Mentre a qualche centinaia di metri, in Piazza Omonia, si scioglieva la manifestazione convocata dal sindacato comunista Pame che ha tuonato contro l’Ue, l’Euro e la Nato, a Syntagma la polizia fermava una cinquantina di manifestanti tra quelli che lanciavano pietre, petardi e bottiglie incendiarie contro i cordoni degli agenti bardati per l’occasione e sotto lo sguardo voyeuristicamente attento di decine di cameraman e fotografi arrivati da ogni dove. Stamattina la magistratura ha trasformato il fermo in arresto per 25 di loro.
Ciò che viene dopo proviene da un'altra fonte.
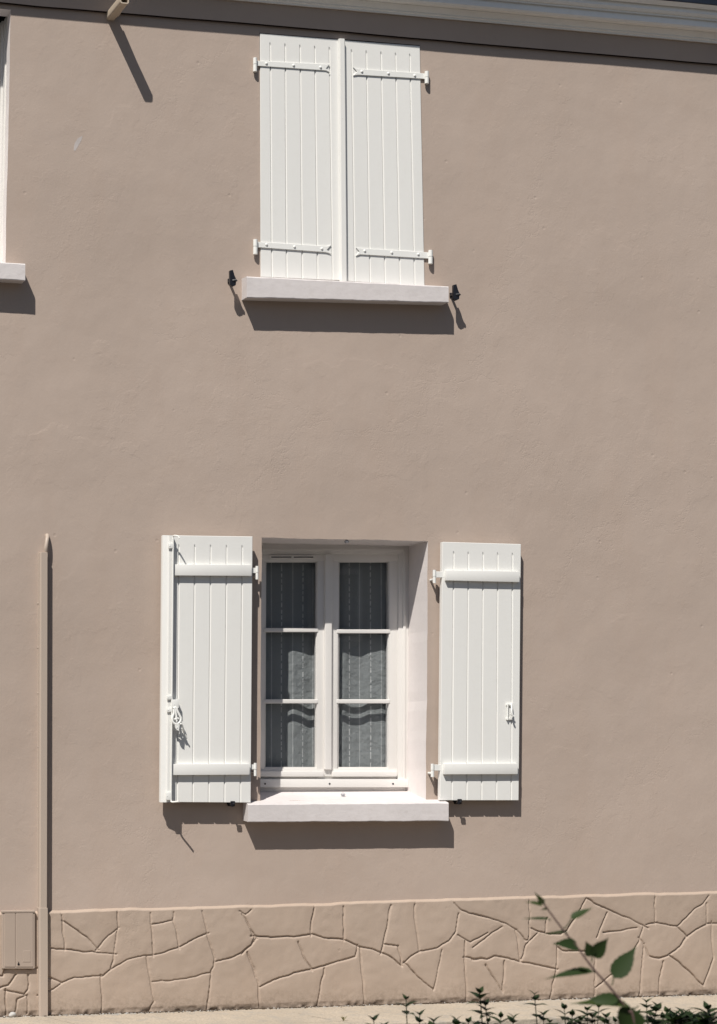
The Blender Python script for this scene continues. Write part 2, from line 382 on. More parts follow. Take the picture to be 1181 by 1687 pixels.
# plinth of false crazy paving: a relief grid whose joints follow the traced lines
def seglist():
    A = (0, 1440, 2.812); B = (400, 1440, 2.9525); C = (780, 1440, 2.945)
    T = [(A, '245,345 300,348 370,358 440,362 530,370'), (A, '280,180 290,230 297,345'), (A, '292,218 345,250 400,295 450,345'),
     (A, '545,250 480,305 450,345'), (A, '545,180 545,250 535,300 528,355 525,400 512,440 475,468'), 
     (A, '180,560 245,535 290,500 340,482 475,465 530,430 590,395 640,382 700,375 760,360 830,335 900,300 958,275'), (A, '465,470 470,560 467,645'),
     (A, '697,170 705,300 708,372'), (A, '712,232 800,212 803,165'), (A, '803,212 815,260 828,335'), (A, '215,470 275,500'),
     (A, '935,160 950,210 958,275 975,330 990,390 985,425 970,458 880,478 800,492 710,498'), (A, '680,385 688,450 700,540 712,590 690,625'),
     (A, '975,460 965,560 955,635'), (A, '1005,402 1070,388 1120,360 1165,325 1181,300'), (A, '1125,190 1155,250 1185,290'), (A, '1150,380 1181,470'),
     (A, '1115,172 1135,185 1165,160'), (A, '-60,530 0,525 40,515 70,470'), (A, '30,540 110,558 130,530 133,470'), (A, '25,540 25,640'),
     (A, '70,625 80,580 125,560 125,640'), (A, '-40,470 10,470 20,430 170,435'),
     (B, '0,200 25,240 45,295'), (B, '45,298 150,305 250,302 335,292 400,308 490,318 560,348 620,362 670,378 720,405 765,440'),
     (B, '0,380 40,345 55,305'), (B, '25,385 50,450 72,520 80,650'), (B, '88,545 180,500 300,468 400,445 470,420 545,398 555,350'),
     (B, '272,335 290,390 330,462'), (B, '345,155 335,230 330,292'), (B, '490,152 488,230 492,316'), (B, '718,150 705,220 690,300 672,378'),
     (B, '395,465 380,530 362,650'), (B, '570,360 578,480 590,630'), (B, '695,338 755,348 770,438'), (B, '835,140 838,230 858,372'),
     (B, '785,425 820,395 862,375 940,358 1000,325 1030,285 1050,200'), (B, '785,430 840,490 920,555'), (B, '965,375 955,450 928,555'),
     (B, '1020,135 1060,175 1120,195 1181,212'), (B, '1050,300 1105,330 1181,290'), (B, '1080,330 1080,410 1085,620'), (B, '1080,405 1181,412'),
     (C, '0,192 80,215 150,240 210,270 250,320 268,315 272,200 270,125'), (C, '0,350 60,305 130,260'), (C, '205,280 225,410'),
     (C, '0,412 60,412 100,395 200,415 300,440 400,460'), (C, '150,430 140,560'), (C, '60,445 130,555'), (C, '230,410 255,340 300,290'),
     (C, '285,265 345,288 355,220'), (C, '355,290 420,290 450,270 500,200 545,115 600,150 680,185 760,215 840,260'), (C, '640,195 620,250 600,300'),
     (C, '635,283 700,275 785,260'), (C, '405,340 400,460 370,600'), (C, '415,360 430,372 545,370'), (C, '590,380 587,580'), (C, '595,545 660,490 720,450'),
     (C, '820,265 800,330 770,380'), (C, '805,310 825,345 850,395 900,408 940,395 1000,345 1030,300 1080,265 1135,240 1200,238'),
     (C, '825,345 820,430 805,585'), (C, '845,245 890,235 990,252 1040,200 1075,165 1115,145 1150,85'), (C, '878,90 880,235'), (C, '990,255 1030,298'),
     (C, '1130,150 1130,240'), (C, '955,400 1020,450 1080,510 1115,540 1140,470 1160,410 1155,240'), (C, '915,430 900,500 900,570')]
    segs = []
    for (ox, oy, sc), t in T:
        pts = [tuple(float(a) for a in p.split(',')) for p in t.split()]
        pts = [W(ox + a / sc, oy + b / sc, .02) for a, b in pts]
        w = random.uniform(.65, 1.05)
        e0, e1 = pts[0] - pts[1], pts[-1] - pts[-2]; pts[0] = pts[0] + e0.normalized() * .010; pts[-1] = pts[-1] + e1.normalized() * .010
        segs += [(p.x, p.z, q.x, q.z, w) for p, q in zip(pts, pts[1:])]
    return np.array(segs)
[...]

“Siamo come tutti gli altri” pare abbia detto a qualche giornalista uno sconsolato e mortificato attivista di Syriza che protestava davanti al Parlamento al cui interno andava in scena una replica tradotta in farsa di quanto già vissuto dal paese negli ultimi cinque anni. I lacrimogeni “europeisti” non sono meno velenosi di quelli a cui ci si era ormai abituati.
Certo, hanno notato molti commentatori, i numeri della protesta di ieri contro un governo allargato all’odiata destra espressione dell’oligarchia e dei suoi privilegi non possono essere paragonati con le piazze stracolme degli anni scorsi. In piazza Syntagma, dice la polizia, c’erano dodicimila persone, quindi conoscendo i problemi delle forze dell’ordine con l’aritmetica forse il doppio. Il che non è poca cosa, vista la situazione.
Per ora a prevalere, nella base sociale della sinistra, dei sindacati, delle organizzazioni popolari, è lo scioccante ritorno alla realtà. Ci vorrà tempo prima che le residue illusioni nella possibilità che Tsipras faccia il miracolo scompaiano e che il disorientamento si trasformi in rabbia, prima che il peggioramento ulteriore delle condizioni di vita porti ad una nuova esplosione. Che, se e quando ci sarà, non è detto che si lascerà rappresentare dalla sinistra radicale, bruciata dal fallimento di un’ipotesi di cambiamento troppo gracile per reggere nella sfida contro una vera e propria macchina da guerra. Il compito di evitare che il fallimento abbia conseguenze ancora più tragiche spetta oggi alle forze ancora sane di Syriza, oltre che a quelle delle altre organizzazioni comuniste e della sinistra antagonista che non hanno mai creduto nella possibilità che l’alleanza tra sinistra riformista e radicale potesse rappresentare una possibilità di svolta. Ora dovranno trovare un’altra strada, e subito.